Tom Bower’s first biography of Sir Richard Branson, in 2000, was memorable for its hilarious account of the Virgin tycoon’s accident-prone ballooning exploits — and for its trenchant thesis that he had ‘toppled from his perch onto a slippery, downward path’, both in business and personal reputation.

But what Bower depicted as ‘the beginning of the end’ for the bearded self-publicist turned out to be rather the opposite. Since the turn of the millenium, Branson has blasted into the stratosphere; not literally, since his equally accident-prone venture in commercial space travel has so far failed to take off, but in the sense that he has attained ever more rarified levels of global celebrity.
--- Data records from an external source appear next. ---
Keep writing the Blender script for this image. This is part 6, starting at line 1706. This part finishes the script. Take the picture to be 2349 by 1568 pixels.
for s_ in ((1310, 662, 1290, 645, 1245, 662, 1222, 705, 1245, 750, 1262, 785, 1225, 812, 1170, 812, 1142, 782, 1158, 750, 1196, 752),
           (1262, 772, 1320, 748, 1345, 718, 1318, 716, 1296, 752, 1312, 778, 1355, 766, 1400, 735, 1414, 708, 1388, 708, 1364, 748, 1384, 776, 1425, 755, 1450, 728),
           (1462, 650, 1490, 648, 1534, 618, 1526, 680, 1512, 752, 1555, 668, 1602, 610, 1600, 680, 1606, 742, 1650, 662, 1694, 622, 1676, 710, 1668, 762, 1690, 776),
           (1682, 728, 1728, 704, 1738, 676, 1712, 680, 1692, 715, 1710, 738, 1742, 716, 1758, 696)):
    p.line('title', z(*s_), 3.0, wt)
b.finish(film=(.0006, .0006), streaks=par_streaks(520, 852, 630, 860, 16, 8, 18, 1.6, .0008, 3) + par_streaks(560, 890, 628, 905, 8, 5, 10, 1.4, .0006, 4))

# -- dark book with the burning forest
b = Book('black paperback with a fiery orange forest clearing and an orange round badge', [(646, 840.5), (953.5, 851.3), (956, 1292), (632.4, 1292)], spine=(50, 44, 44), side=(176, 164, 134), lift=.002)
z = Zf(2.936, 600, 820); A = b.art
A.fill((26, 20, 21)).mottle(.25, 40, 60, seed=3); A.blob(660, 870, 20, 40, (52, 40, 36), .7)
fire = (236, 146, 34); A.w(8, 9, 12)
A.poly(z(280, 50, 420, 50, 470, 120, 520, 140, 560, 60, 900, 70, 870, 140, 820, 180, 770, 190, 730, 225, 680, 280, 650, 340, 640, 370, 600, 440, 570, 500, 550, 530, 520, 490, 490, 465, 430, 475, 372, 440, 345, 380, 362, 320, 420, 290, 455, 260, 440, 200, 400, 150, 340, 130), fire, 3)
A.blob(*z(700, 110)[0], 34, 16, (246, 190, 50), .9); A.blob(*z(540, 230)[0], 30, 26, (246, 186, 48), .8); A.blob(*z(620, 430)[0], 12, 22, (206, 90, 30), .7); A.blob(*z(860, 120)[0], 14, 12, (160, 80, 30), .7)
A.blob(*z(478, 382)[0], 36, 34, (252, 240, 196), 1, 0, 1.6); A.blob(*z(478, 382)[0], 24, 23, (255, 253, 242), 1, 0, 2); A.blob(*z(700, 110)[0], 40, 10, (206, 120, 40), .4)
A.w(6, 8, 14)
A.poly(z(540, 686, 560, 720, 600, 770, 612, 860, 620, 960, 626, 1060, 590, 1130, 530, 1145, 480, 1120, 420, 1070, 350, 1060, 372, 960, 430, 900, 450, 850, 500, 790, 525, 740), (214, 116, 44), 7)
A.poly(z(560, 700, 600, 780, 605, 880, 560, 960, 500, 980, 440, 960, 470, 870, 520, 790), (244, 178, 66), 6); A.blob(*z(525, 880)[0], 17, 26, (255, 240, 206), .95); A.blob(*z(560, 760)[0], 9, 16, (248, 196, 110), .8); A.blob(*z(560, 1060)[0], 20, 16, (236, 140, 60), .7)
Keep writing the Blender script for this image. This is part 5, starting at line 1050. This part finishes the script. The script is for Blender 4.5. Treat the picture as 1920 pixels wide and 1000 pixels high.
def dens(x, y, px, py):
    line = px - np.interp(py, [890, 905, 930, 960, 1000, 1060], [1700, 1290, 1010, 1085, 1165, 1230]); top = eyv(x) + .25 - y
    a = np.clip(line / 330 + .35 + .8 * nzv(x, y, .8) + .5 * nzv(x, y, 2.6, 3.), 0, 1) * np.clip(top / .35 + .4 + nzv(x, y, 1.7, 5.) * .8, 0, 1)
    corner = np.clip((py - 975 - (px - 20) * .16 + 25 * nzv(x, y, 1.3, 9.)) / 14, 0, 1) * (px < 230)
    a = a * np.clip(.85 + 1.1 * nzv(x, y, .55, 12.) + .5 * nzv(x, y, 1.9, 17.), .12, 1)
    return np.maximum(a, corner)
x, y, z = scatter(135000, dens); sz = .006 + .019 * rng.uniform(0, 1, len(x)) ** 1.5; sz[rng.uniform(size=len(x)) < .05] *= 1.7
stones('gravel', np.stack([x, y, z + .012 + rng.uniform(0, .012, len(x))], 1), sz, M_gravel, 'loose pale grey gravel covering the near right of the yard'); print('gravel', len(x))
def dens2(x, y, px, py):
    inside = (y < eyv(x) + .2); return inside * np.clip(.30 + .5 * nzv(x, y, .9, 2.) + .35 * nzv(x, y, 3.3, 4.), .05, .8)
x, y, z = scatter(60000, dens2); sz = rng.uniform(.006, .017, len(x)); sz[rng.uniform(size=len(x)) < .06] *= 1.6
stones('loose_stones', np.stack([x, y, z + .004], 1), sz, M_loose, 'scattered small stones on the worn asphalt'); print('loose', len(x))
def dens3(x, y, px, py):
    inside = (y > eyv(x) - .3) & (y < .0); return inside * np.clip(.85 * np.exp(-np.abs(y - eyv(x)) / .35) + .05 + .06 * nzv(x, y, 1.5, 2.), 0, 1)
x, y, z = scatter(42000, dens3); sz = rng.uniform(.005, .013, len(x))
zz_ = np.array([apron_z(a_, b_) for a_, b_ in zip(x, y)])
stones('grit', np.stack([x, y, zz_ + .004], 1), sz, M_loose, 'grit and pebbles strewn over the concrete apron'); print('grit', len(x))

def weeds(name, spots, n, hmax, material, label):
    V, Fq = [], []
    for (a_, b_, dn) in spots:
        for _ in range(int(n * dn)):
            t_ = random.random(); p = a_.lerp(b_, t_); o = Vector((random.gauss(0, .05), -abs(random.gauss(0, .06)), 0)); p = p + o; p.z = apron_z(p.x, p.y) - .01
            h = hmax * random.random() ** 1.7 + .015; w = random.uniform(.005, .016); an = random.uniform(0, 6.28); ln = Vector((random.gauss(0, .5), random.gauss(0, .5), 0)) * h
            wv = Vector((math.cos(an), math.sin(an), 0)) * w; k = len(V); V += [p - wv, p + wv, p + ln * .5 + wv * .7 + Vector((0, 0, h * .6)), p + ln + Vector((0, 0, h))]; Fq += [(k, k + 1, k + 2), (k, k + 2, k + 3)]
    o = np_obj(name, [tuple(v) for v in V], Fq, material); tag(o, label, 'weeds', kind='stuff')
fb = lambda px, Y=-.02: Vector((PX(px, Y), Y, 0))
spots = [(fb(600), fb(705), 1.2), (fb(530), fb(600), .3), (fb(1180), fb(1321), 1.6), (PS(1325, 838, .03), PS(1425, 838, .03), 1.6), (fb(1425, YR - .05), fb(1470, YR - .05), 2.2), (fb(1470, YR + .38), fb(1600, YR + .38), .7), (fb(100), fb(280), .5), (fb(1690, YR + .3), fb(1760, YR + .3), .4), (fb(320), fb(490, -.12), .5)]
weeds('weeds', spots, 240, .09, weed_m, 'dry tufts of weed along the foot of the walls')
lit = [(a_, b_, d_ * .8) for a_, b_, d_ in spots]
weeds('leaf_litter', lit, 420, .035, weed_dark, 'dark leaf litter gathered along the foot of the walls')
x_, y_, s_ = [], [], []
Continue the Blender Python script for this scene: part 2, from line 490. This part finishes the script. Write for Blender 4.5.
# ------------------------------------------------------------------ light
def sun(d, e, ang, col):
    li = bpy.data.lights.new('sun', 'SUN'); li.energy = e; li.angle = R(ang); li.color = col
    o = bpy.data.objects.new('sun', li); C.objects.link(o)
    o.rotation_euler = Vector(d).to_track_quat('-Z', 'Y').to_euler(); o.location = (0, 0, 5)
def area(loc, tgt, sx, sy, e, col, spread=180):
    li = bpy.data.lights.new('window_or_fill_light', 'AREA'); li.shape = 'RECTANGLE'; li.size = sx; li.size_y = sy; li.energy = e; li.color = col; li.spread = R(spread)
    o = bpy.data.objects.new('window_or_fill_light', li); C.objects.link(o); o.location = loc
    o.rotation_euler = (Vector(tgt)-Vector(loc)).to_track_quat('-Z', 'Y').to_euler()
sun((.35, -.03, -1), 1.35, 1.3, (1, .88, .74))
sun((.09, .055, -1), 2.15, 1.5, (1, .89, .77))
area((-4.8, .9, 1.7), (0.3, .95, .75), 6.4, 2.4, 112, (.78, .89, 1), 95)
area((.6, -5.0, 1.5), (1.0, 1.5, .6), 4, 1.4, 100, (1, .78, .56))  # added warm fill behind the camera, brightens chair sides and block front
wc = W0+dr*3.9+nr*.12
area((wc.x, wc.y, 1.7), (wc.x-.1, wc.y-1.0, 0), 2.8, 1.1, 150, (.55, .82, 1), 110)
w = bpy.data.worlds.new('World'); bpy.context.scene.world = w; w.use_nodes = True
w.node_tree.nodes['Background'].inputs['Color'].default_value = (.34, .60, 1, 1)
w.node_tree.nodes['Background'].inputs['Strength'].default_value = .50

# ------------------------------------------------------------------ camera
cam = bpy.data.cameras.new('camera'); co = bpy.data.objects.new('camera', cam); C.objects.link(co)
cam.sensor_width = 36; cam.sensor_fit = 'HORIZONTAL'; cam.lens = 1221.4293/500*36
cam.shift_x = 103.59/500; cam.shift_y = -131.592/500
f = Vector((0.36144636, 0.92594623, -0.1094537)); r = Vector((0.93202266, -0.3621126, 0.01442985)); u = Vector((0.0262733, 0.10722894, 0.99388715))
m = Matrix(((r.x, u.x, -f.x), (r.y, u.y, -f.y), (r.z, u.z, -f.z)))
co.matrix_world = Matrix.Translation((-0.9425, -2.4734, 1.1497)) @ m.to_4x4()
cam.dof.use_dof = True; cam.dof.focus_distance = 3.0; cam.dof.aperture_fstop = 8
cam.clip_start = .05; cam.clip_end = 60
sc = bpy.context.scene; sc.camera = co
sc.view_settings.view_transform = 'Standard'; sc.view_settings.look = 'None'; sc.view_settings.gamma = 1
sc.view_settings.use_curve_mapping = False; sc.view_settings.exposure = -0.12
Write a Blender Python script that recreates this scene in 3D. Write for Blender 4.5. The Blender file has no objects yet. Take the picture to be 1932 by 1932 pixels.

These days he’s right up with Bill Clinton, the Dalai Lama and Nelson Mandela, fellow winners of an obscure German prize for humanitarian achievement — and of course he could be spotted grinning and looking casual at Mandela’s funeral. He’s the ultimate role model of concerned entrepreneurship, the eternal hipster who wants to save the ocean as well as busting the cartel of the corporate establishment. At 63, he’s the fun-loving billionaire who claims he’s ‘never been particularly interested in making money’.

His business model has evolved too, no longer a hands-on conglomerate but a smart branding organisation in which ‘partners’ provide most of the capital and take all of the pain. And what a formidable brand Virgin remains, attaching Branson’s own perpetual glamour to every product it touches.

All this is a great annoyance to Bower — the most tireless and unforgiving of British investigative authors, with the scalps of everyone from Tiny Rowland to Bernie Ecclestone already on his belt. He is especially enraged by Branson’s authorship last year of Screw Business as Usual, which sermonises about the importance of ‘doing business in an ethical and transparent manner’.